(Exercise directions)
Using the records below, please work out how many lines contain "pixels"; answer with the number alone.

════════════════════

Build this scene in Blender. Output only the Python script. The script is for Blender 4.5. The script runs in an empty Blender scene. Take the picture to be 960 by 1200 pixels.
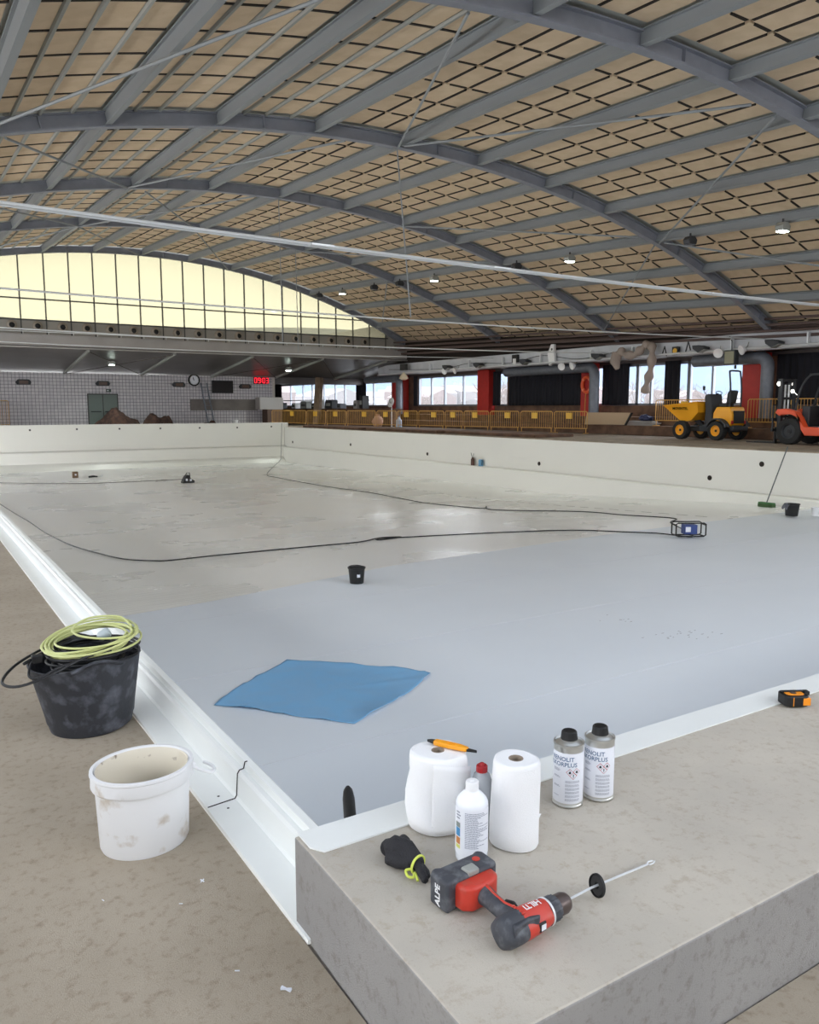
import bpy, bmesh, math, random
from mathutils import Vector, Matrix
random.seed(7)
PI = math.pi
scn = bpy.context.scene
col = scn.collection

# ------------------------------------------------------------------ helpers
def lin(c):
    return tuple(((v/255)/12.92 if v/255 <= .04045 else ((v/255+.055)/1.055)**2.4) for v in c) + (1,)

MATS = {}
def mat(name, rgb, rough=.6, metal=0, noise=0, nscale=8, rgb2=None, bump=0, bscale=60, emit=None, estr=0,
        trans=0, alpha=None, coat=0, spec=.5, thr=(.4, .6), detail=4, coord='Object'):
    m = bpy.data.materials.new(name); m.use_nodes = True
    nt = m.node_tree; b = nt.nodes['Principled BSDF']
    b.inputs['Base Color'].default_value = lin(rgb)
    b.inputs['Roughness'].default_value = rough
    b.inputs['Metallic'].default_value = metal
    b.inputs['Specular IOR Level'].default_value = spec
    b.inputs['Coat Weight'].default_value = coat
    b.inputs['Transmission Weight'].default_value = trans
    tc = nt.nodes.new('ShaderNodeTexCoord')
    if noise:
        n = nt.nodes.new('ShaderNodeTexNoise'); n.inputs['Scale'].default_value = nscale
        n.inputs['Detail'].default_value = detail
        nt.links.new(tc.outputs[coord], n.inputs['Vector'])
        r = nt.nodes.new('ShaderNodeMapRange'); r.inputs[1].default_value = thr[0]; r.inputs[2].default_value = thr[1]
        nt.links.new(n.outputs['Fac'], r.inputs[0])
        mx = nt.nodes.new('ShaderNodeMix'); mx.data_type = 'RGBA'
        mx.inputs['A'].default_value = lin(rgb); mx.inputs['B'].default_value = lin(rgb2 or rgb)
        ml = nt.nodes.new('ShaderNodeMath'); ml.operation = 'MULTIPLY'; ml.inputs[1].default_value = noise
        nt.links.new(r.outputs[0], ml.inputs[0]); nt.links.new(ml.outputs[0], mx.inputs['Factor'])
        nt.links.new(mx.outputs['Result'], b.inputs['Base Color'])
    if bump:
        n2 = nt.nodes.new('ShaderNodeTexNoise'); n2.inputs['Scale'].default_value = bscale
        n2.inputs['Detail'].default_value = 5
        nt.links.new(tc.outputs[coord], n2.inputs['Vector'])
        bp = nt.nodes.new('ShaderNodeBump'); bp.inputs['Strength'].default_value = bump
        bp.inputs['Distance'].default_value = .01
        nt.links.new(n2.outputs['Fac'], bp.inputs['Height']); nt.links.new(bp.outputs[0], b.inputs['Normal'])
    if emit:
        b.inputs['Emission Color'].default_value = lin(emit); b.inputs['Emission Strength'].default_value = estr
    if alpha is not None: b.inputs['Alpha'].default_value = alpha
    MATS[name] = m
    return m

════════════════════

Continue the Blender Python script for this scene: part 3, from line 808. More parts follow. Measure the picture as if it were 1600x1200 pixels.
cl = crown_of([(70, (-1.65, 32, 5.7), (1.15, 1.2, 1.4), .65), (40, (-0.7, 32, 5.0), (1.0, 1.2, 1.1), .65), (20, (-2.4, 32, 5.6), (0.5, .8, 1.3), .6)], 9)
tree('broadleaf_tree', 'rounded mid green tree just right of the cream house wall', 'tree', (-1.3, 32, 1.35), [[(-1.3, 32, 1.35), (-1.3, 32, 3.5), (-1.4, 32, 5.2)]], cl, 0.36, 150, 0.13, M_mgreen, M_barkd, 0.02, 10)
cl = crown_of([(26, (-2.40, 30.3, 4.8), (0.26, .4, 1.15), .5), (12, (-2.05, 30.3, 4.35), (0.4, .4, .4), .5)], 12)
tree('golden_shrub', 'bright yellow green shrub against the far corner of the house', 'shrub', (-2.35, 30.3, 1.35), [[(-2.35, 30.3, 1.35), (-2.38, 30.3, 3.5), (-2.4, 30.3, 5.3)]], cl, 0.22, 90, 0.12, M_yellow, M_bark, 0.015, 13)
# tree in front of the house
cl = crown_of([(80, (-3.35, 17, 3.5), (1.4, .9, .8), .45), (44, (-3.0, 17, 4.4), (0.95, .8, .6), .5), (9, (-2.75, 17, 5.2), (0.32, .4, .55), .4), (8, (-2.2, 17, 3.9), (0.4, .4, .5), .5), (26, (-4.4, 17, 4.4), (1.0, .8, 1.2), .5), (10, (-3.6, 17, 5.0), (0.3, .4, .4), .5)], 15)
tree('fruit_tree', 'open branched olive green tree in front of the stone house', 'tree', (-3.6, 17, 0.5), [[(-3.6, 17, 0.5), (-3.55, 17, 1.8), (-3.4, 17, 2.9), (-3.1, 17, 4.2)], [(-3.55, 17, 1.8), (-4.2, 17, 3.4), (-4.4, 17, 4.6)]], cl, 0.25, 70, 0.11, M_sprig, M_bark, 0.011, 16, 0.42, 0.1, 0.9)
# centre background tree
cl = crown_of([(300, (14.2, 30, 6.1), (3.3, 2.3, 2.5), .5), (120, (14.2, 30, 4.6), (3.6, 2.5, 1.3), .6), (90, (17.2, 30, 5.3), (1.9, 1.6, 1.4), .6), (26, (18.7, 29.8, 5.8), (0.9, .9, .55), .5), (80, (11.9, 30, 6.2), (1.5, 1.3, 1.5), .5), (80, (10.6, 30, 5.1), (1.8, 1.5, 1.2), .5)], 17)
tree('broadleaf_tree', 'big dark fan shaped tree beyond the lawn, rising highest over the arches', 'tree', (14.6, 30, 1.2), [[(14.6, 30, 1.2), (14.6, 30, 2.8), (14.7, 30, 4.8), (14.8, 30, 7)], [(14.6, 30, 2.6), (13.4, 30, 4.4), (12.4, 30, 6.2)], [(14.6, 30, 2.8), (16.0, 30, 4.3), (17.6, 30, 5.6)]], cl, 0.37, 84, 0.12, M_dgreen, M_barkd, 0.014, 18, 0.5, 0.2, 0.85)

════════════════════

(Answer to this exercise)
2